** Prompt **
Below are records; state how many of their lines hold the word "script", and give only the figure.

** Available data **
<<<<

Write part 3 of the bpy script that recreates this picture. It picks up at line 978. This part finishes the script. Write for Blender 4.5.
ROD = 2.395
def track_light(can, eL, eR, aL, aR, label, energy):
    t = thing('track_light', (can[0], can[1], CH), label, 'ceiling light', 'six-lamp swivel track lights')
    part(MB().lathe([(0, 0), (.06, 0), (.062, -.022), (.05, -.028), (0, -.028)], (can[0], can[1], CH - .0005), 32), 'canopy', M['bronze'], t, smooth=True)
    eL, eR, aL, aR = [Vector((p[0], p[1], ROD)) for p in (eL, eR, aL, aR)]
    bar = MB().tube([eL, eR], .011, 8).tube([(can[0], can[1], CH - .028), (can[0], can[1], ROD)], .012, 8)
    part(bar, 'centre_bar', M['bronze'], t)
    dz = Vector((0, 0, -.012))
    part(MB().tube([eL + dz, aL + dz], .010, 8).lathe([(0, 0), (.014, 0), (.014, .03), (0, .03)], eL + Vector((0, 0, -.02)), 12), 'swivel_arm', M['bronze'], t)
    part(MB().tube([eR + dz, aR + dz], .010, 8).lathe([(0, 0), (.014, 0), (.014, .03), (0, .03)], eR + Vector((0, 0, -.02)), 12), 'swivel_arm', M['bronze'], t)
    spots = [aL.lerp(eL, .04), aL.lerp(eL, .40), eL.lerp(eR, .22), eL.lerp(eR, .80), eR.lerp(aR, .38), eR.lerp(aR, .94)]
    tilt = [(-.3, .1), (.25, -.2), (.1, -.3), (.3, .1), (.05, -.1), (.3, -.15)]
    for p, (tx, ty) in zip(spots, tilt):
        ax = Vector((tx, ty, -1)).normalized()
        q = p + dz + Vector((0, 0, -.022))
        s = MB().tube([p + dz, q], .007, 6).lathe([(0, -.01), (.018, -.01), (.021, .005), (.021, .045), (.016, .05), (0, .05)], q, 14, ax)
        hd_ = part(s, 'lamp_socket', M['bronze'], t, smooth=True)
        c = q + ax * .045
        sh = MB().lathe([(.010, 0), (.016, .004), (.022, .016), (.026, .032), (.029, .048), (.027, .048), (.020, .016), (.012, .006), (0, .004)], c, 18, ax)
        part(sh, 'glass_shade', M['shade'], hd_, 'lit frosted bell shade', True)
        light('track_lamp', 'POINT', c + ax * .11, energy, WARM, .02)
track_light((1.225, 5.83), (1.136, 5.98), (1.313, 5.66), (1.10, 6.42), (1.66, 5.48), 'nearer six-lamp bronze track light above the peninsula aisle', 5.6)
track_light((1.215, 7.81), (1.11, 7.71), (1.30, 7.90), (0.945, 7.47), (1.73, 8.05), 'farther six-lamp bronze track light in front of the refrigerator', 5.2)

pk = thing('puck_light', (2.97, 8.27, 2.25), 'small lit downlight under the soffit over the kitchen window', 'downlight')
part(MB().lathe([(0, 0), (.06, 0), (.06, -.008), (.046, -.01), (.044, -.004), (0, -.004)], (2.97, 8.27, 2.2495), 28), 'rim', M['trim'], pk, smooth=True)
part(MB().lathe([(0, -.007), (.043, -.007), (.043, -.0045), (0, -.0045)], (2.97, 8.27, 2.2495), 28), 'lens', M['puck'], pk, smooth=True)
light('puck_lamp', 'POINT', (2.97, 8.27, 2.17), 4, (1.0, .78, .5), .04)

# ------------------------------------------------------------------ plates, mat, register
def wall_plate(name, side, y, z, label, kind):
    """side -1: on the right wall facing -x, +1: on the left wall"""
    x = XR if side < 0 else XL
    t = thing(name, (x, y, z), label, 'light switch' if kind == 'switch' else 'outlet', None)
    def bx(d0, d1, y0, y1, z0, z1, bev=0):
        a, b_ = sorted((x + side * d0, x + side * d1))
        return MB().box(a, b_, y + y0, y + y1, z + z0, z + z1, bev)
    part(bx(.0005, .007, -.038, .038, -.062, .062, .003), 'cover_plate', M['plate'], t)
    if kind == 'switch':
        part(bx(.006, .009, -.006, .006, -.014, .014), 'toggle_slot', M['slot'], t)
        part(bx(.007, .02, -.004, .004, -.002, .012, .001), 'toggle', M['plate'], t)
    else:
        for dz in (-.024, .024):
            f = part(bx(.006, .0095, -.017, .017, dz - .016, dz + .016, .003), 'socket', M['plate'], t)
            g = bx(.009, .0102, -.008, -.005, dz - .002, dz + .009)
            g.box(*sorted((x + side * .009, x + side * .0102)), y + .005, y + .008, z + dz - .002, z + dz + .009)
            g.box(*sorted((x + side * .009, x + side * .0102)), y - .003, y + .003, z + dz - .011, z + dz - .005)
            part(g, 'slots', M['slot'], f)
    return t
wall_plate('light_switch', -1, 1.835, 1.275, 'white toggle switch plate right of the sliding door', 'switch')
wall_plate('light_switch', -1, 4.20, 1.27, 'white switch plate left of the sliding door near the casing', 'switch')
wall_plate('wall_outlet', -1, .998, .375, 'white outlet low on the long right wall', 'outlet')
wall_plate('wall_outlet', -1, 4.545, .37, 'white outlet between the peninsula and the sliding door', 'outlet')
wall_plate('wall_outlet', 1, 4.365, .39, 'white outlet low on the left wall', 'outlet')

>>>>
<<<<

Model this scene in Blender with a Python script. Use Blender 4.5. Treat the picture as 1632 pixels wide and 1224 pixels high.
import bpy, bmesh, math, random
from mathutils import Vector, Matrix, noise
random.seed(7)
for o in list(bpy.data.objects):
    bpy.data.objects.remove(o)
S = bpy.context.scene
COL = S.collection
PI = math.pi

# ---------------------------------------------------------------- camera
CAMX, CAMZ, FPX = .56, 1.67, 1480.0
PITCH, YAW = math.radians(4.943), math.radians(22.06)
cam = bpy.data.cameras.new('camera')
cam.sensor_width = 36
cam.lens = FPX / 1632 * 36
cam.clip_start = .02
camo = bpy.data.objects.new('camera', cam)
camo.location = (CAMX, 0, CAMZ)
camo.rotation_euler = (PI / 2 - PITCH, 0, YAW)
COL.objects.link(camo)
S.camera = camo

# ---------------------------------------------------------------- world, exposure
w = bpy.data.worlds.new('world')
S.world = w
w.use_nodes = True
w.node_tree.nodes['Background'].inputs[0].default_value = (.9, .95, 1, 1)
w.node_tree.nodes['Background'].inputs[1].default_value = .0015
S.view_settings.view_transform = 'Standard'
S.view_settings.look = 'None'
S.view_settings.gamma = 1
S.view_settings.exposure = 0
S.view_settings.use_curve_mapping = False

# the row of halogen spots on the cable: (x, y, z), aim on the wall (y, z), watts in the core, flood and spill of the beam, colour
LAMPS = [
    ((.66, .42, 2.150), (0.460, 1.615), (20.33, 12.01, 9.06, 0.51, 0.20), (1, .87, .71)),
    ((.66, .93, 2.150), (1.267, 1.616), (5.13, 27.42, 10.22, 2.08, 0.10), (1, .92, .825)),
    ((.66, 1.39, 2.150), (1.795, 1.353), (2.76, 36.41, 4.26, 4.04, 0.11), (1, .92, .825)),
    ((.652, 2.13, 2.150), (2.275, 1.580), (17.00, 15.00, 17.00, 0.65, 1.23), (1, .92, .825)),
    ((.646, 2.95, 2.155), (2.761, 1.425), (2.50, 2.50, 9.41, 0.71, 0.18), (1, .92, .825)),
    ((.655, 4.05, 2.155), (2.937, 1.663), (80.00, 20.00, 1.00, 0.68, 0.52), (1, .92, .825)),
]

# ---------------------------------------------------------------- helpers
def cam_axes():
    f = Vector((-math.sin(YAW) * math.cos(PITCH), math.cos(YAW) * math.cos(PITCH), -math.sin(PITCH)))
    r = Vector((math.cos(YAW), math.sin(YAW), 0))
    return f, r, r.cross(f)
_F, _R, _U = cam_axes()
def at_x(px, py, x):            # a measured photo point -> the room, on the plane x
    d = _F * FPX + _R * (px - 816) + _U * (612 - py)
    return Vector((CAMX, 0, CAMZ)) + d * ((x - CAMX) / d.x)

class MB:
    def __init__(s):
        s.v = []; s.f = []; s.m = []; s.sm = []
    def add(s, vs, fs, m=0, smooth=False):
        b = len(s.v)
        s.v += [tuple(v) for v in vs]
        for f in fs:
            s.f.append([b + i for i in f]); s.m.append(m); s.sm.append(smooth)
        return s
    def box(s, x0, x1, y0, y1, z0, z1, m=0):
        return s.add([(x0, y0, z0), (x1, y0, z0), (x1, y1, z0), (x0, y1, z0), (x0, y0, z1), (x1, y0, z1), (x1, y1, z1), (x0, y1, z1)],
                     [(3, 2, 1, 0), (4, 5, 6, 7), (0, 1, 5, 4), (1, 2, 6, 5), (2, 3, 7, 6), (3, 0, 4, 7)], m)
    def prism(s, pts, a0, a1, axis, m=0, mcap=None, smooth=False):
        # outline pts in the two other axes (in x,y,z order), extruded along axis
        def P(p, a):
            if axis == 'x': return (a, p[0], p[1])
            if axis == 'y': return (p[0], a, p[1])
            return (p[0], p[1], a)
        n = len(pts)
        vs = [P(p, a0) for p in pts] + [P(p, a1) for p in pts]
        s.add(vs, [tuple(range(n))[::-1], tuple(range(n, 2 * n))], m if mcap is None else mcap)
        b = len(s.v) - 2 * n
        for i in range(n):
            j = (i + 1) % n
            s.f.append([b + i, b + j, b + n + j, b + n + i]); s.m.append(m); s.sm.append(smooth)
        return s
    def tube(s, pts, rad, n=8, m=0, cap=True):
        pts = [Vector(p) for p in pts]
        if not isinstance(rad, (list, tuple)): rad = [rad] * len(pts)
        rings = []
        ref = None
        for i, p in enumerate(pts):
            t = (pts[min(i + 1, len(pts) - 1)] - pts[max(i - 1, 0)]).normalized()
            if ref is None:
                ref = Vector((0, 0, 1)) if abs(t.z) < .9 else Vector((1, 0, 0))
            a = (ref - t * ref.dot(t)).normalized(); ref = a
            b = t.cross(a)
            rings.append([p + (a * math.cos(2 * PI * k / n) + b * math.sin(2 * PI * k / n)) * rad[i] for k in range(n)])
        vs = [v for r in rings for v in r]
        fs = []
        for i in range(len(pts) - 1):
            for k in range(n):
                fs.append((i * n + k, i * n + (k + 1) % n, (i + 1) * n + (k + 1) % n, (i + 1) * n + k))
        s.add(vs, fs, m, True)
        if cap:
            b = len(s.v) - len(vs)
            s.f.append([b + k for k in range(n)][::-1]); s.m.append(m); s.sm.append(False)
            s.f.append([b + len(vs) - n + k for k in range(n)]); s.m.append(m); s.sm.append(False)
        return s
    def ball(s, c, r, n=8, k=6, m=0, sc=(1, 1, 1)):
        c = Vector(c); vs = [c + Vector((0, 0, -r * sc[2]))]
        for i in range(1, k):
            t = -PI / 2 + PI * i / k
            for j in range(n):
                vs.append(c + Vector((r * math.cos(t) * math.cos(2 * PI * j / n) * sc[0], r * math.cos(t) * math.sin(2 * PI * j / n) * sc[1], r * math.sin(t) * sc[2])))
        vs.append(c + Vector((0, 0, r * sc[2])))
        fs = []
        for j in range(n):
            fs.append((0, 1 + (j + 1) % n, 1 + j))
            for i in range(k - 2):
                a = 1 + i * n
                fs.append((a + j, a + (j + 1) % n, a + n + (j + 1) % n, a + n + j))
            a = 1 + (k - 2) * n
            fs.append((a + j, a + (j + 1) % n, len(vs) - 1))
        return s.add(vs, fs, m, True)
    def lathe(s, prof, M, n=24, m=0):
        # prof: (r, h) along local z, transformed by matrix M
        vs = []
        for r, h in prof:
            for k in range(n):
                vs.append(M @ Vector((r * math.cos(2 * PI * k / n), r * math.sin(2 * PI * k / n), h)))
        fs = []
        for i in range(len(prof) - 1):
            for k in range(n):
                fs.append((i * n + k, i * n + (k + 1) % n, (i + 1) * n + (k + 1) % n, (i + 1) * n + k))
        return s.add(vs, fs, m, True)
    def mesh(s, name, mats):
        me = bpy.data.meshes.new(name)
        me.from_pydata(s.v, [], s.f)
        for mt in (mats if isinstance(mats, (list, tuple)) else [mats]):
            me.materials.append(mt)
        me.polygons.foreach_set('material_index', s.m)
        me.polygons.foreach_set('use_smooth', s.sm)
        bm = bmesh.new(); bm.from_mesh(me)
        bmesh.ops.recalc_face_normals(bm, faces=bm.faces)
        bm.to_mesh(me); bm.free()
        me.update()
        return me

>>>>

** Solution to this problem **
2